Goes well with a glass of milk and thin mint cookies.

V: the Second Generation by Kenneth Johnson

By: Kenneth Johnson
Published by: Tor
Publication date: February, 2008

I was twelve or thirteen when the original V miniseries was broadcast, and a bit older when V: the Final Battle came out. At first, I wasn’t interested, but my step-brother got me into the show, and, because I gravitated toward underdogs even then, I’ll confess that I had a bit of a crush on Willie (played by Robert Englund). This was before I’d seen A Nightmare on Elm Street, of course.

When we were at the bookstore the other night, looking for a diet book I eventually chose not to purchase, Fuzzy’s eye was caught by the trade paperback version of V: the Second Generation, and knowing that I like the series, and have ALL the tie-in books upstairs in a box, he grabbed it for me.

I read it on Friday night.

I have been sort of following news of Kenneth Johnson’s career (also I was in high school with his niece), so I knew he had dropped out of being involved with the second miniseries, and had refused to be part of the short-lived weekly series, and that this book would ret-con most of that.

I was expecting it to be awful.

It was actually a pretty good story. In this version, which picks up twenty years after the original mini-series, which ended with Juliet Parrish and Elias sending a message in the general vicinity of enemies of the alien Visitors, the reptiles are controlling most of earth, 50% of the water has been taken into their mother ships (there’s a five-page description of the Pacific Desert and an image of the Golden Gate Bridge stretching across dry sand), scientists, called Scis, are living in ghettos reminiscent of the Jewish ghettos from Nazi Germany, and the Resistance is nearly dead.

As well, there are a bunch of alien-human hybrid children (all under the age of twenty), referred to as Dregs, who are caught between the human and alien cultures.

We are introduced to several new characters – Ruby, a hybrid 12-year-old adopted by Julie, Nathan, a member of the Visitor Friends (now called Teammates) youth group who was befriended by a fifth columnist, Jon, a brilliant hybrid living on the mother ship and working as a janitor, and Ted, the troubled teenaged son of Willy (which is how Johnson consistently spells Willie’s name, and which drove me nuts) and Harmony (the caterer/waitress from the movie).

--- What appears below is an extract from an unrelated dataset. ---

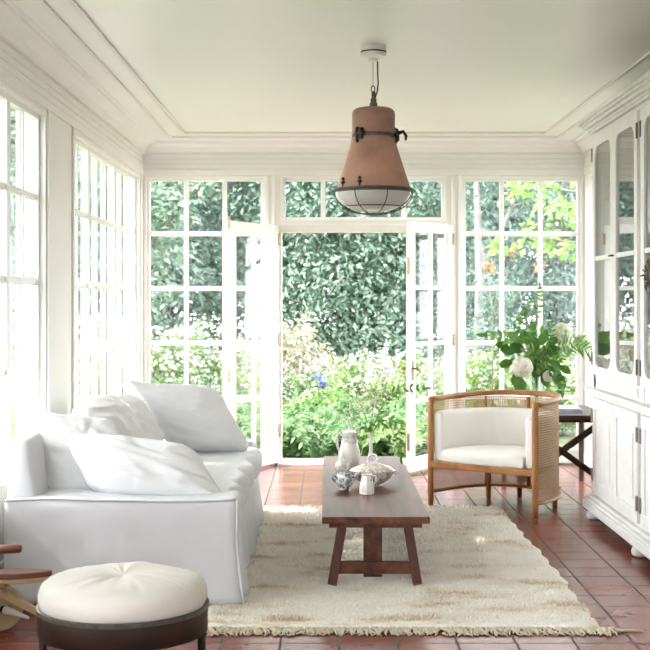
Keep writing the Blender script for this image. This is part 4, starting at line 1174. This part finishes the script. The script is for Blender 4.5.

Old characters are back as well, Julie, Robert Maxwell (but not his daughters), Willy and Harmony (who didn’t die, because Johnson ignores the second movie), and Martin (again, not dead) the fifth columnist. Mike is presumed dead.

And then there are the Zedti, an alien race who got the transmission and came to help…sort of.

If the novel felt more like a padded film script, well, it’s no secret that Johnson, who was the creative mind behind not only V, but also The Bionic Woman (the original), The Incredible Hulk, and Alien Nation is a great television writer, but not a novelist.

Still, with politics preventing SciFi from working with Warner Brothers to produce a movie version of this story, the book is better than nothing, and was a fun read that kept me occupied for an evening.

Also, there are some great Easter eggs in the text, such as Willy giving Jon a copy of Tenctonese Biogeometrics (the Tenctonese are the aliens in Alien Nation.

Goes well with: 80’s pop hits and a peanut butter sandwich.

A Lick of Frost

by Laurell K. Hamilton

If sex really does assist in weight loss, Merry Gentry is probably the healthiest, fittest faerie princess in creation, but in her most recent appearance, sex takes a back seat to…lawyers.

Yes, it’s true, the most recent offering in the Merry Gentry series not only has a plot, but there’s so little sex it can’t rightfully be termed faerie porn, though there’s still a lot of commenting on the beauty of her posse of gorgeous preternatural men.

The plot, by the way, involves Merry’s uncle, Kind of the Seelie Court, pressing charges against one of her men for the alleged rape of one of the women in his court. The legal conference takes up the first quarter of the book, and then we move into the political machinations of the UnSeelie vs. Seelie leadership.

If this sounds like a really flippant review, let me just say, I loved this book. The character death at the end made me cry, and there were so many plot twists, including answers to some lingering questions, that despite the tears I came away from the book feeling really satisfied.

The problem is, there’s no way I can say any more than this without spoiling everything.

If the last book in this series was PWP, this one completely made up for it.

Read with a box of tissues close by.

The Amber Spyglass

by Philip Pullman

There are books that you can read while laying flat on a mattress, and there are books you have to sit up to read. The Amber Spyglass, the final installment in the His Dark Materials trilogy is one of the latter. Despite the fact that I was nursing the cold that wouldn’t die while reading it, I was completely upright, reading about Lyra and Will, and their final journey through the world of the dead, and back to their own separate universes, finding love, and maturity, along the way.

Is it wrong of me to wish that my Zorro-dog was really a daemon like Pantalaimon, not for the shape-changing feature (which goes away once you reach a certain level of maturity anyway) but for the ability to communicate? As I was reading about Lyra and Pan I was often distracted by their relationship, wishing I could explain to Zorro why he’s taking all these pills.

Even so, it was a satisfying end to the story, and I’m probably going to pick up Lyra’s Oxford as well.